Records contained in a dataset
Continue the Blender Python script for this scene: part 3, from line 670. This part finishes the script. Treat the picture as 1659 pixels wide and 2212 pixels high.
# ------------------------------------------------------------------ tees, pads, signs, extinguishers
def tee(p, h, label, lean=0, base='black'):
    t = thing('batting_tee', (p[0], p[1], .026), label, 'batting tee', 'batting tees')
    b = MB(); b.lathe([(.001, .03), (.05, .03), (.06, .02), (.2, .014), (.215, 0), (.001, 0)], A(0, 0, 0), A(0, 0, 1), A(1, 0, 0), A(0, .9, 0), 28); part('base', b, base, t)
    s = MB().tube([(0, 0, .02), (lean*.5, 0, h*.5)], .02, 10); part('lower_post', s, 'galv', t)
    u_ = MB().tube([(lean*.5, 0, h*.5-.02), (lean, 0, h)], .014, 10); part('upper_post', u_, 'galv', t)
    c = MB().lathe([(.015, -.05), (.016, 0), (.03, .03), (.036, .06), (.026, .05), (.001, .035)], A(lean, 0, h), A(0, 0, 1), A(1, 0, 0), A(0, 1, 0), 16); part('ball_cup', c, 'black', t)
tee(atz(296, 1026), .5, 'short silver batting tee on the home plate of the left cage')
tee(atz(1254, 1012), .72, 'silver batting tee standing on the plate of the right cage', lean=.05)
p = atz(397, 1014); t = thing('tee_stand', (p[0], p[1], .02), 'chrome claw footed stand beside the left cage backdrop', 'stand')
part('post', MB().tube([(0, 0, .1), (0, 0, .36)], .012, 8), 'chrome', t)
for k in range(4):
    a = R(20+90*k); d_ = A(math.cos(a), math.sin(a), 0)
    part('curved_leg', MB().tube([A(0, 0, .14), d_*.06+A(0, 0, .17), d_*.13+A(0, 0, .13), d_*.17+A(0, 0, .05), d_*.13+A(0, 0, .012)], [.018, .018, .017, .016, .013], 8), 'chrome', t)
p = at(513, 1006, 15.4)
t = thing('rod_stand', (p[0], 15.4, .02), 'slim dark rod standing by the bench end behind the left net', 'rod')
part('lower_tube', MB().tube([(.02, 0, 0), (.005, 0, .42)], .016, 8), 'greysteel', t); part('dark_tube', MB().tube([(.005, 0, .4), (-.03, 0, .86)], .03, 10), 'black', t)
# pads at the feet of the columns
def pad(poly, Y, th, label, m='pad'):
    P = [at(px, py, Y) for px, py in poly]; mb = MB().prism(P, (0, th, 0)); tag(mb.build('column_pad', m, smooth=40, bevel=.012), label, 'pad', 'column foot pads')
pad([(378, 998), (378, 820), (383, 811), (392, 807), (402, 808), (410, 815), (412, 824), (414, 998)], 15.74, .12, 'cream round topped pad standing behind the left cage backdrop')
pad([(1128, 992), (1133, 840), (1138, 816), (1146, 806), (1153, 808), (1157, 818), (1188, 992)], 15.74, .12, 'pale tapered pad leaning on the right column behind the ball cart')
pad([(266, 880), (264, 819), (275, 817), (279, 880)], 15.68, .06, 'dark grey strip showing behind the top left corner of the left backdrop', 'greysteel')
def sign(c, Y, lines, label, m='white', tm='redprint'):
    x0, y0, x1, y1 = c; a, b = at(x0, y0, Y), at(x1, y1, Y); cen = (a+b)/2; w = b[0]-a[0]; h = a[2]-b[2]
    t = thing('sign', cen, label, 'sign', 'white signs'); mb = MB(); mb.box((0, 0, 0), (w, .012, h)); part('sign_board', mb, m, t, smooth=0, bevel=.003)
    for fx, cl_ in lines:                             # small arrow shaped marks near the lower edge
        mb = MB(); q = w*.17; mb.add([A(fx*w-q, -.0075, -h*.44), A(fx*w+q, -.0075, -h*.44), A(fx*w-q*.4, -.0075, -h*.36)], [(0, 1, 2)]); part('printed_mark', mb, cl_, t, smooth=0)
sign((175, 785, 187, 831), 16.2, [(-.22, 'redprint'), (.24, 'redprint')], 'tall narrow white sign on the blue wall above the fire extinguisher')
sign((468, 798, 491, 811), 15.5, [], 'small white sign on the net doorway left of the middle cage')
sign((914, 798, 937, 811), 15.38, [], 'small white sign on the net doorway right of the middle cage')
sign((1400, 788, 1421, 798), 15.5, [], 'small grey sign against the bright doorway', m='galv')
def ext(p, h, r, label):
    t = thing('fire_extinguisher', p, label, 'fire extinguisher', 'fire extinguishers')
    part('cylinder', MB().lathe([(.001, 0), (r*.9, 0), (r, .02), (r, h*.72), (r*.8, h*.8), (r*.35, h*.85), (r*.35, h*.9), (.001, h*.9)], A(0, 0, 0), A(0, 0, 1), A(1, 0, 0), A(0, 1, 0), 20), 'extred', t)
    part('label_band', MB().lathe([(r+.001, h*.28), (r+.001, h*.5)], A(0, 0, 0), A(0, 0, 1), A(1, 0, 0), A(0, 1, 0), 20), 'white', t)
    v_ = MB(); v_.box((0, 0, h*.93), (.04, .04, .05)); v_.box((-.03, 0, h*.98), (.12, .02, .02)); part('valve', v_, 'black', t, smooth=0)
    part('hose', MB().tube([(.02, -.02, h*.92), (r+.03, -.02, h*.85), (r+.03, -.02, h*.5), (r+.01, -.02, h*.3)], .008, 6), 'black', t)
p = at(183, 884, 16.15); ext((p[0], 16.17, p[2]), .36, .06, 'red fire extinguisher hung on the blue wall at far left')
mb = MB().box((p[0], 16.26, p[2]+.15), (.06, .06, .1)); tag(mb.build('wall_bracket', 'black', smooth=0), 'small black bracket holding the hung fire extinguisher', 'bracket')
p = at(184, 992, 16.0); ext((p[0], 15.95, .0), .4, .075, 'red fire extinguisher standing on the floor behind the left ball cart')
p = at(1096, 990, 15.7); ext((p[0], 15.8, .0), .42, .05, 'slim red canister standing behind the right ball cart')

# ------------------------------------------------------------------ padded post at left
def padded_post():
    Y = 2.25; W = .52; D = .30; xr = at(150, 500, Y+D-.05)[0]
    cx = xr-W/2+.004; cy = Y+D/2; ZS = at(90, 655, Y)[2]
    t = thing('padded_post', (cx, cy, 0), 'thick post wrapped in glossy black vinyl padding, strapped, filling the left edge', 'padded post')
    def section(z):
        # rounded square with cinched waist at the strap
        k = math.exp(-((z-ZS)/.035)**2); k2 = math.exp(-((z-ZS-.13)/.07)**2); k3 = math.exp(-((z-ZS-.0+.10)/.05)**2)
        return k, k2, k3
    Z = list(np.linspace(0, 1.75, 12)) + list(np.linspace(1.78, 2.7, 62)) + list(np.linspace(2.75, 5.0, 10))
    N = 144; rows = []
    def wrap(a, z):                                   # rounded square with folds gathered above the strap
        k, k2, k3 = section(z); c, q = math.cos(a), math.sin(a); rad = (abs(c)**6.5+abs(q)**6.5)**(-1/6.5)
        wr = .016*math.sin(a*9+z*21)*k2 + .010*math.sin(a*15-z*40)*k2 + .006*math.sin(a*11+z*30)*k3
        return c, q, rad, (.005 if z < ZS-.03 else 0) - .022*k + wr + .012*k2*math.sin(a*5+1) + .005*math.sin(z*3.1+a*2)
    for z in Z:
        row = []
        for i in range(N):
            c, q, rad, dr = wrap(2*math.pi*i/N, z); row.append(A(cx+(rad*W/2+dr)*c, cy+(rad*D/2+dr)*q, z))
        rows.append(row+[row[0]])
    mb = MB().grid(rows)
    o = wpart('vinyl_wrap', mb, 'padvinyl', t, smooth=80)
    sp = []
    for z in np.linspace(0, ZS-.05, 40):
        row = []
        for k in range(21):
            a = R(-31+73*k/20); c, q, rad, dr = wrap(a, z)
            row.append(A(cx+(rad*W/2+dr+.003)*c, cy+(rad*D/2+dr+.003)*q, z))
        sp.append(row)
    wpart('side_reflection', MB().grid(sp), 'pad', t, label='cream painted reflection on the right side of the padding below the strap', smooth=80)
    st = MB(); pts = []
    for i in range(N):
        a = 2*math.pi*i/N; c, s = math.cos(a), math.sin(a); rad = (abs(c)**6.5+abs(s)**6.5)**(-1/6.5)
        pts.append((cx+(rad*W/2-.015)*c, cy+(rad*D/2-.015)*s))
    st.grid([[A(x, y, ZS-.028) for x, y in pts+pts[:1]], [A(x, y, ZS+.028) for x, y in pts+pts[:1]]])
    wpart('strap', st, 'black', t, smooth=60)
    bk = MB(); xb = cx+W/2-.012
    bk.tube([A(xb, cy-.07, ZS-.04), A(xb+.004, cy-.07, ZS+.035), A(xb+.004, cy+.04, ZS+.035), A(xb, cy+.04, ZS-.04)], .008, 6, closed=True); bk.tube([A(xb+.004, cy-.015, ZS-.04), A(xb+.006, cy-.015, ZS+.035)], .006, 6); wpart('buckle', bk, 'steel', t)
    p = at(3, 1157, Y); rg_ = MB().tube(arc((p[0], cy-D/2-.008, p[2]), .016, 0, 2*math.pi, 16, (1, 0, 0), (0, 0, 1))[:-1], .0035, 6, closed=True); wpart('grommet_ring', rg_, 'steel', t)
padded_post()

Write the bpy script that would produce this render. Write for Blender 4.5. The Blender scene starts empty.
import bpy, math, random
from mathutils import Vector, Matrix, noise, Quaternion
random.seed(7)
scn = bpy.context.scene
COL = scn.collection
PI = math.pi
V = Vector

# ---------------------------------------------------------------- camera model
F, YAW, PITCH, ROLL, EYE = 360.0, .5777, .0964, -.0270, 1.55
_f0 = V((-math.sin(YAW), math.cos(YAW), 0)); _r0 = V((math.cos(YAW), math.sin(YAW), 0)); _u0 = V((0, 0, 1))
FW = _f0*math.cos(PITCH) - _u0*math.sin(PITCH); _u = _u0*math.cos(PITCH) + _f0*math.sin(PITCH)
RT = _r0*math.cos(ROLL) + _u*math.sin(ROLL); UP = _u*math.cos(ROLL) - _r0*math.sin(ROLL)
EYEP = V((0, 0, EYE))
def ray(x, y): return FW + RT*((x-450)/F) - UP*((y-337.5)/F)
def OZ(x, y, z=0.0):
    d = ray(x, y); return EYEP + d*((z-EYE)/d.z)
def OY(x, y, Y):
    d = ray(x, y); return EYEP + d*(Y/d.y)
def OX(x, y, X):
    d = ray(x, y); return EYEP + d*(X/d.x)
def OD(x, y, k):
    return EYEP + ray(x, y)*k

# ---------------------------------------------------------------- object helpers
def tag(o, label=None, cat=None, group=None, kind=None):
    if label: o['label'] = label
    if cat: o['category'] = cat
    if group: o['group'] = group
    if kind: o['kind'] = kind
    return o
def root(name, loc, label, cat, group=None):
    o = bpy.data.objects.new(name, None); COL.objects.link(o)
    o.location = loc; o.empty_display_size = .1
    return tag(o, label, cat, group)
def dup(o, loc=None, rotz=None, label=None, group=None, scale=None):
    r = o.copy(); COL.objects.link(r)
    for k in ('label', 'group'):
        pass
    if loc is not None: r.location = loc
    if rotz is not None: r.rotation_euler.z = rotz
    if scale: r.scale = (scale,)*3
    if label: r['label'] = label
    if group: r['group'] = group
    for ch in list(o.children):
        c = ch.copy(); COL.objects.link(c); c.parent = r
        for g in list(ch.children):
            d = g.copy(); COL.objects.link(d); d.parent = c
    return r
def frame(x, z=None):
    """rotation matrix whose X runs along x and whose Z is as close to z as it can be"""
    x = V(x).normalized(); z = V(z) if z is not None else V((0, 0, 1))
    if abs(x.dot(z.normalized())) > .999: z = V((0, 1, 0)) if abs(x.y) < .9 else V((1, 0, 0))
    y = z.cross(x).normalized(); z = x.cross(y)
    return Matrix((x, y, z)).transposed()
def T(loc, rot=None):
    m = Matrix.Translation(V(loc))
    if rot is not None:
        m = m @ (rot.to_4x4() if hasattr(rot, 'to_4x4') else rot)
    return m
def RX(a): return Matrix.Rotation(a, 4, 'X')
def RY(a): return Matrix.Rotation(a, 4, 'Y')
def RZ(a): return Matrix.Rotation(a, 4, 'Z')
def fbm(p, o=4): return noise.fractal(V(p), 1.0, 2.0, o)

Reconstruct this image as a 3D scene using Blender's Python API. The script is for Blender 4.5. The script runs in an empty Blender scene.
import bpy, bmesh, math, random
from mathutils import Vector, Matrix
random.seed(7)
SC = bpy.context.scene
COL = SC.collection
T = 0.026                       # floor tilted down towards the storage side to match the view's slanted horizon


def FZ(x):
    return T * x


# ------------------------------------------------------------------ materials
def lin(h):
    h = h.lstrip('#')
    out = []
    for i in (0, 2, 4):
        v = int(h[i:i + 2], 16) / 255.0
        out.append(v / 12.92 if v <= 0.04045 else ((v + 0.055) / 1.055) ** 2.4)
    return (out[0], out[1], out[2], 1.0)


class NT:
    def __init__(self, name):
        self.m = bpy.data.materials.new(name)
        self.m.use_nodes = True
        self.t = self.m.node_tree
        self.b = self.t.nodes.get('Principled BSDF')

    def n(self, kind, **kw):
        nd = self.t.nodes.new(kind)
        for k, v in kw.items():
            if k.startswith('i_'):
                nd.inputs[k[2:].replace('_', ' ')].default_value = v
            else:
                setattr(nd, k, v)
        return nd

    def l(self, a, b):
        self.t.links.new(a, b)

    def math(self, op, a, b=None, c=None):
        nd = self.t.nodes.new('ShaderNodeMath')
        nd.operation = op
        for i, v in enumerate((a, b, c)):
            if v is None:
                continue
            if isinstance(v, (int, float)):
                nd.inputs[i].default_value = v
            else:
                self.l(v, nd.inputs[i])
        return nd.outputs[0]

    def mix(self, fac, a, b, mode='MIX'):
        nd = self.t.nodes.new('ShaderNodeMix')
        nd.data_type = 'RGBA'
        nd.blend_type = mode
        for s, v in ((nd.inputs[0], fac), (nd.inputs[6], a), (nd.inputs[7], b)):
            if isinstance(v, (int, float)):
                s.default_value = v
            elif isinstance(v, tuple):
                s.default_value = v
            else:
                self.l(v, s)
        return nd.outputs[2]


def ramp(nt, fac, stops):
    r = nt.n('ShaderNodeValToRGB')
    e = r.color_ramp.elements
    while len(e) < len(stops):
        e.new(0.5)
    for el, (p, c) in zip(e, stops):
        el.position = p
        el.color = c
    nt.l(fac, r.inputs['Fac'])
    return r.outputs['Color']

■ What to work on
What is wanted is an exact copy of the lines from the line containing "Write the bpy" to the line containing "return EYEP + ray(x, y)*k", both lines included, and of no other line.

■ Response to the exercise
Write the bpy script that would produce this render. Write for Blender 4.5. The Blender scene starts empty.
import bpy, math, random
from mathutils import Vector, Matrix, noise, Quaternion
random.seed(7)
scn = bpy.context.scene
COL = scn.collection
PI = math.pi
V = Vector

# ---------------------------------------------------------------- camera model
F, YAW, PITCH, ROLL, EYE = 360.0, .5777, .0964, -.0270, 1.55
_f0 = V((-math.sin(YAW), math.cos(YAW), 0)); _r0 = V((math.cos(YAW), math.sin(YAW), 0)); _u0 = V((0, 0, 1))
FW = _f0*math.cos(PITCH) - _u0*math.sin(PITCH); _u = _u0*math.cos(PITCH) + _f0*math.sin(PITCH)
RT = _r0*math.cos(ROLL) + _u*math.sin(ROLL); UP = _u*math.cos(ROLL) - _r0*math.sin(ROLL)
EYEP = V((0, 0, EYE))
def ray(x, y): return FW + RT*((x-450)/F) - UP*((y-337.5)/F)
def OZ(x, y, z=0.0):
    d = ray(x, y); return EYEP + d*((z-EYE)/d.z)
def OY(x, y, Y):
    d = ray(x, y); return EYEP + d*(Y/d.y)
def OX(x, y, X):
    d = ray(x, y); return EYEP + d*(X/d.x)
def OD(x, y, k):
    return EYEP + ray(x, y)*k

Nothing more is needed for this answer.